Au Monde, on peut poser la même question. En physique, on peut tracer ce qu’on appelle une « droite de régression » (la bien nommée !) lorsqu’une série de points sont alignés. Comment ne pas le faire aujourd’hui pour Le Monde ? Comment ne pas tracer une droite entre les points « lepénisme médiatique » qui s’alignent ? Comment ne pas se demander si Le Monde ne fait pas volontairement le jeu du FN puisqu’à l’évidence il le fait sans arrêt (je commence d’ailleurs, dans une certaine mesure, à être lassé d’écrire sur ce journal, qui oscille entre lepénisme médiatique, diabolisation de Mélenchon, propagande contre la gauche internationale et dédiabolisation de néonazis) ?

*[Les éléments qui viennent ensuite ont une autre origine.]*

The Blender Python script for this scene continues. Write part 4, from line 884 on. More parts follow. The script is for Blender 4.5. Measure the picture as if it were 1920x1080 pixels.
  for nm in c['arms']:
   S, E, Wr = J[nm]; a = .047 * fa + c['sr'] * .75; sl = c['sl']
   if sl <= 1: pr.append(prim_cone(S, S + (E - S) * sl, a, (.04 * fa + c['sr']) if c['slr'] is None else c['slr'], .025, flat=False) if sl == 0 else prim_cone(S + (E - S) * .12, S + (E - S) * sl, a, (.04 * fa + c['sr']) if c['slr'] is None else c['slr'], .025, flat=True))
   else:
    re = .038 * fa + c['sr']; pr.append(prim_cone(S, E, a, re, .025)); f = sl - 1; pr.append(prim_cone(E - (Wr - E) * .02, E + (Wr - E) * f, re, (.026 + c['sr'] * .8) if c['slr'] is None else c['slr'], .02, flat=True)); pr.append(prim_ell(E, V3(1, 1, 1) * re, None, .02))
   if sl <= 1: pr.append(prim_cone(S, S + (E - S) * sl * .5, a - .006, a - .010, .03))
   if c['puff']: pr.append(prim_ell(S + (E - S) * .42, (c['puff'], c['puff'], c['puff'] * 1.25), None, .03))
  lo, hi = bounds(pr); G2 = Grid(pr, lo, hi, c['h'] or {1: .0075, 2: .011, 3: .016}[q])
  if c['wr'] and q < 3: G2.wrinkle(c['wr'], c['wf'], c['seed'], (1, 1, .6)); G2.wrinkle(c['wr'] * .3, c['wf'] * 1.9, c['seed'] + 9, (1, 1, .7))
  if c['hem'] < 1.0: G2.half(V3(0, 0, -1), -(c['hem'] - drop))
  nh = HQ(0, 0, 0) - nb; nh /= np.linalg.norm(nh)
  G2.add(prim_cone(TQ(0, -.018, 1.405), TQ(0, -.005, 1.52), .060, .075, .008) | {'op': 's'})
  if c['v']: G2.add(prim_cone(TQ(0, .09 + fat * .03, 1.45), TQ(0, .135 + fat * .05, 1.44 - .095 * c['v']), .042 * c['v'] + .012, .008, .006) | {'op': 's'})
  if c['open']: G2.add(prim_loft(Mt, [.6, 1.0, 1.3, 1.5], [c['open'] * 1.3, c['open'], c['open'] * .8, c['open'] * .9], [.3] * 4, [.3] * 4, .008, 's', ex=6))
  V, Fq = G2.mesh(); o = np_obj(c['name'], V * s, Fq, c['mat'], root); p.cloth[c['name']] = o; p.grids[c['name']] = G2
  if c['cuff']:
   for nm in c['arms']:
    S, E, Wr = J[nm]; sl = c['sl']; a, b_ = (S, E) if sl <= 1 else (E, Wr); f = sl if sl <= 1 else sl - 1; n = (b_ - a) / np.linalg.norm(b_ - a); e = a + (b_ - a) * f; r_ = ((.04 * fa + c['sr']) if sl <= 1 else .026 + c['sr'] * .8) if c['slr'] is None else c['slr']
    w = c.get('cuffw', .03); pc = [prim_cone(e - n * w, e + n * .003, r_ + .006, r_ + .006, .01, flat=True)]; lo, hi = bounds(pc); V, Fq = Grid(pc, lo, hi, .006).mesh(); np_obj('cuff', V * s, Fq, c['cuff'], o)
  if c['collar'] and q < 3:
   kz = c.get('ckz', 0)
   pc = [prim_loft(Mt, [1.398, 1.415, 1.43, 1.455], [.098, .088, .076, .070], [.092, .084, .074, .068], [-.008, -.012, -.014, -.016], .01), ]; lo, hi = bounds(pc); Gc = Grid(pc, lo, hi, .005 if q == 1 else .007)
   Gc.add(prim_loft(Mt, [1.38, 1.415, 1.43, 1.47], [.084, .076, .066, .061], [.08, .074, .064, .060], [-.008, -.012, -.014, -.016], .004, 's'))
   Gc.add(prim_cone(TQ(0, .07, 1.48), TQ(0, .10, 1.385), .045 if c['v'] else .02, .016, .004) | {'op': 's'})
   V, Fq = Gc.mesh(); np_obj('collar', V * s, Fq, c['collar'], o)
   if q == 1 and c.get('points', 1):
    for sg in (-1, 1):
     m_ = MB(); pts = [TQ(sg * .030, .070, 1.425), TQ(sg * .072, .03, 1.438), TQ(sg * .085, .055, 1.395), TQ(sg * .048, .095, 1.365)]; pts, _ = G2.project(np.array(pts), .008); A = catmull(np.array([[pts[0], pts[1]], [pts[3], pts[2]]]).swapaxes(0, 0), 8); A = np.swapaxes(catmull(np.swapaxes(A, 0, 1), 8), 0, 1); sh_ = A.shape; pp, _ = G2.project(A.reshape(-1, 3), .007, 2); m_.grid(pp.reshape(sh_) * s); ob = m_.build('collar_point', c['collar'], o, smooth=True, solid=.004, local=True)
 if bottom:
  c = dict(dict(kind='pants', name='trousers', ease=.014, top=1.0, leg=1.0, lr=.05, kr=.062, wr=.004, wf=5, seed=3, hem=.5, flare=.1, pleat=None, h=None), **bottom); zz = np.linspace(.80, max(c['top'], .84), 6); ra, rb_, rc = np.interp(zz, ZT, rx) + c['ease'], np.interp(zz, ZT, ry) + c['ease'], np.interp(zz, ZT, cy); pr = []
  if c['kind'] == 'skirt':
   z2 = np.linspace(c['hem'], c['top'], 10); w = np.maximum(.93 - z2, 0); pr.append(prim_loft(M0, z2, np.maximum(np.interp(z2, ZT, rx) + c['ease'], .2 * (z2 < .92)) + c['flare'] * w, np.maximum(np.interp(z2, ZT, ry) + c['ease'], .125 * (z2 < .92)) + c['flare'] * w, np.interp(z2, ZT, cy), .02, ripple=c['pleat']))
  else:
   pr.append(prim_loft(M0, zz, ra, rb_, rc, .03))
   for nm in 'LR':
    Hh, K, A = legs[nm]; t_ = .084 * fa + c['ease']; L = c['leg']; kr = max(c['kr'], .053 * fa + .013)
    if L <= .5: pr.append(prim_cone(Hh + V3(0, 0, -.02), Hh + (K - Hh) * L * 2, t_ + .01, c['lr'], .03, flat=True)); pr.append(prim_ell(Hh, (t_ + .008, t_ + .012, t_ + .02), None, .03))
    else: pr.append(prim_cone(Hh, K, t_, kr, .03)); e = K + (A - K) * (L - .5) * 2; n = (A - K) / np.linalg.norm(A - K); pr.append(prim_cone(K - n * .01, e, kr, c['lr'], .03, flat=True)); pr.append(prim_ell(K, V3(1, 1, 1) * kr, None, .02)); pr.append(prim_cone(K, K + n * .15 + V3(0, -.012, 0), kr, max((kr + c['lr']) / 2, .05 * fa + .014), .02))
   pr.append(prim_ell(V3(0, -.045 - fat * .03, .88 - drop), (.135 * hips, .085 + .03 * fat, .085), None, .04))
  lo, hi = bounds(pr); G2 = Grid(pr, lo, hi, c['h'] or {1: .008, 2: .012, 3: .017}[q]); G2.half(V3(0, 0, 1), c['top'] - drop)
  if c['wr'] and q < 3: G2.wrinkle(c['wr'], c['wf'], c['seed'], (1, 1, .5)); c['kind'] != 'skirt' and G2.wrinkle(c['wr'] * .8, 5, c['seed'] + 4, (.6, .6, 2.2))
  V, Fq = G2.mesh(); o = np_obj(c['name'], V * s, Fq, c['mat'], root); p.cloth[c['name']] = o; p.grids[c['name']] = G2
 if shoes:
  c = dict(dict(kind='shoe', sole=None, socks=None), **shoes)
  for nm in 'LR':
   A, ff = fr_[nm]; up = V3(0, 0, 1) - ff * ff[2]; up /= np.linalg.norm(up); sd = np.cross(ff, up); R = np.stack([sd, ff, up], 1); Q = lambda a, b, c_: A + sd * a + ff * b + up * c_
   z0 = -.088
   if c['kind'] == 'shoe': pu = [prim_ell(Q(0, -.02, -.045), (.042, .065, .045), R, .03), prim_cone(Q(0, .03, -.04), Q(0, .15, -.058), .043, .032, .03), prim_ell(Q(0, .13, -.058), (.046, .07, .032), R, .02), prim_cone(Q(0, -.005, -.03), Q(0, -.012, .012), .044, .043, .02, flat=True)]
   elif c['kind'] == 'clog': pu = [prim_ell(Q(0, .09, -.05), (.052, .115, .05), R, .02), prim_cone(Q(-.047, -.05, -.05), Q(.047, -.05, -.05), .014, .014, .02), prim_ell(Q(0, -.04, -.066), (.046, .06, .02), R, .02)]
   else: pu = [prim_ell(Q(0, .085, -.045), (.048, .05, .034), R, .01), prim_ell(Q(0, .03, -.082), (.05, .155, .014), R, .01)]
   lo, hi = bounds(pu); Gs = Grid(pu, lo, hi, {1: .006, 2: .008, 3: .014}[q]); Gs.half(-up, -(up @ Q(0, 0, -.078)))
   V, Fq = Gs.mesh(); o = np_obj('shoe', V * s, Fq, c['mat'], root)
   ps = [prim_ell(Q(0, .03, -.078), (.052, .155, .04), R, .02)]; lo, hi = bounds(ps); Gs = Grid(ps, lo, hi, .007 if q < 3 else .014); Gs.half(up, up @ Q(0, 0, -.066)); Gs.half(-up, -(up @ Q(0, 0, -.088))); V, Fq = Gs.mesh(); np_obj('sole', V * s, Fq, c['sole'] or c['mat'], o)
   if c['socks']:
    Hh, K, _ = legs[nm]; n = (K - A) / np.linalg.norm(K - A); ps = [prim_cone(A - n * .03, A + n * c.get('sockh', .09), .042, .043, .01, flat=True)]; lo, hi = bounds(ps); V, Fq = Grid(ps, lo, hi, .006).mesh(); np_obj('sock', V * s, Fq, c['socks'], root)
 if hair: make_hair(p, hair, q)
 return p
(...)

Face à ce lepénisme médiatique, que pouvons-nous faire ? Veiller et surveiller. Chacun d’entre nous doit être un éclaireur du grand nombre. Bien sûr, Le Monde est de moins en moins lu par le peuple et il l’est de plus en plus par les « CSP+ », c’est à dire les riches, mais nous devons frapper chaque fois qu’il y a matière. Il faut montrer que Le Monde n’est pas plus « neutre et objectif » que n’importe quel autre journal détenu par des capitalistes qui font leur choix sans hésiter entre le fascisme et le socialisme (le vrai), c’est à dire entre Le Pen et Mélenchon. Il faut démonétiser le crédit dont jouit encore le titre aux yeux de certaines personnes qui le lisent de bonne foi. En un mot, il faut montrer, sans relâche, combien Le Monde agit contre le peuple en lui apprenant à détester les mauvais ennemis et à aimer les mauvais amis ; c’est à dire, ici, en lui apprenant à tutoyer Le Pen et à l’appeler « Marine ».